AL 833 Final Reflection Essay

I'm an irredeemable dweeb. I'm an unrepentant geek. And this semester, they set me loose in the classroom.

January 12th I go back. January 12. Another round of being sandwiched between my students and my own teachers. A pedagogical tiramisu. It goes without saying that people serve many contradictory roles in life, but oscillating back and forth between being a teacher and a student, or occupying both roles laid on top of one another, is like an optical illusion. Sometimes I see things one way, sometimes I see them another, both at the same time. It’s a face and two vases.

I live my life by genre. If I learned anything from 833, it was to see genre like a hidden picture, like a sailboat coming out of a bunch of sparkly dots. I found myself writing a bio recently:

About the Author

Franny Howes may lack a bionic arm, or any superpowers whatsoever, but she makes up for it in spirit. She can frequently be found leading ragtag bunches of misfits to unlikely triumph.

Look for her in comic book stores everywhere.

The “ragtag bunch of misfits” genre comes to my mind all the time teaching PCW. I don’t mean it to be insulting to my students—I think they are a decent swath of humanity. But everyone else seems to pity them and me. I am teaching the Bad News Bears of freshman writing. I am teaching the Mighty Ducks. And I really couldn’t get away with saying that in a “statement of teaching philosophy”. Brutal honesty does not seem to be part of that genre of writing.

I don’t even like sports movies that much. But I do like the “underdog”. I believe that people can do way more than anyone anticipates, and I appreciate when not just big, but cool things are expected of me. I’ve suffered when little was expected, and when I was expected to produce boring things—memos and newsletters. I shine when things get wacky.

The best big idea about the world I got from the nonprofit sector was community organizing theory, specifically “asset-based community development”. It states, basically, that everyone has assets, even poor people. Assets are not just money. They are skills, knowledges, and anything you have going for you. I once used a scene from The Princess Bride to explain this—where they are trying to storm the castle and rescue Buttercup. Inigo and Fezzig don’t think they have any assets, but they are forgetting about the wheelbarrow and the black cloak that they have lying around. Everything can be useful. In community development, this idea is used to base organizing around skills and resources the community already has, instead of trying to import all resources from the outside, which is not a sustainable model.

Beginning teaching this semester, I didn’t have any prior model of pedagogy, but I knew this theory. It meshes well with other theories I have picked up along the way. I really wanted to enact a stronger link with a radical disability pedagogy and course content for next semester, but since I am designing the course I am going to actually teach, the requirements of the department seem to have put up a roadblock. I have a book I have to teach out of, and I can supplement it; I don’t think I’m supposed to be subverting it…

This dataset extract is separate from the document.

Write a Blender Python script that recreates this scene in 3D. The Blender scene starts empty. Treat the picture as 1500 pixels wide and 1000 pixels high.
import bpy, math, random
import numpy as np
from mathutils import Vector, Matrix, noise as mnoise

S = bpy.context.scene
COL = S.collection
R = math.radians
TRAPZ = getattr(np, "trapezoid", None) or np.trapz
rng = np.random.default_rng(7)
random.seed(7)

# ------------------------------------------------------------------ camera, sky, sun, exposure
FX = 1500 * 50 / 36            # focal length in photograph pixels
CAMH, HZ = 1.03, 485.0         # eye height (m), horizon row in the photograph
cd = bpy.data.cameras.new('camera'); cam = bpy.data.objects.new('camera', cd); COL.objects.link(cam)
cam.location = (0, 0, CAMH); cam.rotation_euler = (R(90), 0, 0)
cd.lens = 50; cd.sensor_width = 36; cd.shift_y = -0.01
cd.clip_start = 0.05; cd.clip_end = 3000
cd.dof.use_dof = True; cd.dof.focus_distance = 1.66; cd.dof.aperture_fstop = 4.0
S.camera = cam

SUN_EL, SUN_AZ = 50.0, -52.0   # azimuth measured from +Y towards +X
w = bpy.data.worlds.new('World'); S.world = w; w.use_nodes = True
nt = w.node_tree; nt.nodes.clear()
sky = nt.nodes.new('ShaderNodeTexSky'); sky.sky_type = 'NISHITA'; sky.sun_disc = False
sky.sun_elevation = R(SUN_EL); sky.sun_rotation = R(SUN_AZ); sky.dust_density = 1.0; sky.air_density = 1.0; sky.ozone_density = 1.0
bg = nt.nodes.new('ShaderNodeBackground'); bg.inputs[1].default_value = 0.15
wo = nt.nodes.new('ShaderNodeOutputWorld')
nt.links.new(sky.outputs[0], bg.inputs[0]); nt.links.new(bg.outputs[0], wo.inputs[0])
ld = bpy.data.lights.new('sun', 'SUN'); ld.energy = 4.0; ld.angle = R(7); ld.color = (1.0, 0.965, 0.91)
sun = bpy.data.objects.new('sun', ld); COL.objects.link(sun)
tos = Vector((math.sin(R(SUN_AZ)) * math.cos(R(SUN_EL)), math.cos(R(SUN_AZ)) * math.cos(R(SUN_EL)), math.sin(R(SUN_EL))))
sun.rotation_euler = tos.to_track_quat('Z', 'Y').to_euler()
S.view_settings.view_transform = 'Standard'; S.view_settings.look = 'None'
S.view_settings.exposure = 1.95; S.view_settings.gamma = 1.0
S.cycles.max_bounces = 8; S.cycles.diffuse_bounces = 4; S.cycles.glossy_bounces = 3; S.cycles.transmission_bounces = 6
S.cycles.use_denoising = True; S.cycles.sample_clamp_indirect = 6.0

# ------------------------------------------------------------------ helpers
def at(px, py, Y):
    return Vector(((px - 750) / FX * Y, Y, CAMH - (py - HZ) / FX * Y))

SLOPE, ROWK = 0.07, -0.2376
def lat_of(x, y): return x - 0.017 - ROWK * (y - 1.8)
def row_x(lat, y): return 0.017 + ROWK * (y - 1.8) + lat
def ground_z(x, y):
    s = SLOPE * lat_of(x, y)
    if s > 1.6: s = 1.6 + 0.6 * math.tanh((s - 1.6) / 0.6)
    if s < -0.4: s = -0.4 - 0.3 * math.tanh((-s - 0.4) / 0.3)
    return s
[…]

I wrote about in one of my response papers that my usual genre metaphor for life, superhero comics, doesn’t really apply well to my teaching. I have tried to parse out the many other metaphors I have found myself faced with in defining my task of teaching writing to a bunch of people born in the 1990’s:

Something I have had a hard time with is the duality of teaching as empowering others, and teaching as enacting power on others. We are the “good guy” and the “bad guy”—we want to change lives but have to be sticklers about tardiness. I have to remind myself that all acts of power are not inscribing colonization on other people. I think this particular course design deals with issues of power, specifically in the sense that it culminates in a sort of transfer of power—my students will be designing and completing their own final projects over the course of two assignments. I’m letting them write their own playbook for the big playoff game, in a manner of speaking.

I think the best thing about this genre metaphor for teaching is that it inherently recognizes my own subjectivity as a person who is…weird. Queer, nerdy, and certainly uncomfortable as a traditional authority figure, as professional as I may look in my teacher dresses. The person who ends up leading the band of oddballs is always downtrodden or odd themselves. Now, I certainly do not see this as punishment (as it often starts out as in the genre) but there is a certain rite of passage element involved. Also, at a critical point in the story, the oddball leader chooses to return to lead the band of misfits—and I, too, am returning to lead a new band of PCW students in my own sequel, next semester.

Would I tell my students that I see them this way? Perhaps. But other metaphors for “basic writing” students are worse, and dishonest. I refuse to have a deficit model in plotting a course for this class—such students are often talked about in the same way as people with disabilities as well as people who are impoverished, as people who need fixing, who have needs that have to be filled by a generous outside influence, be it a teacher or a social service agency. My students know how to do lots of things, and I am convinced and committed that a pedagogy that starts with that simple fact and builds upward is best thing I can think of to use in my classroom.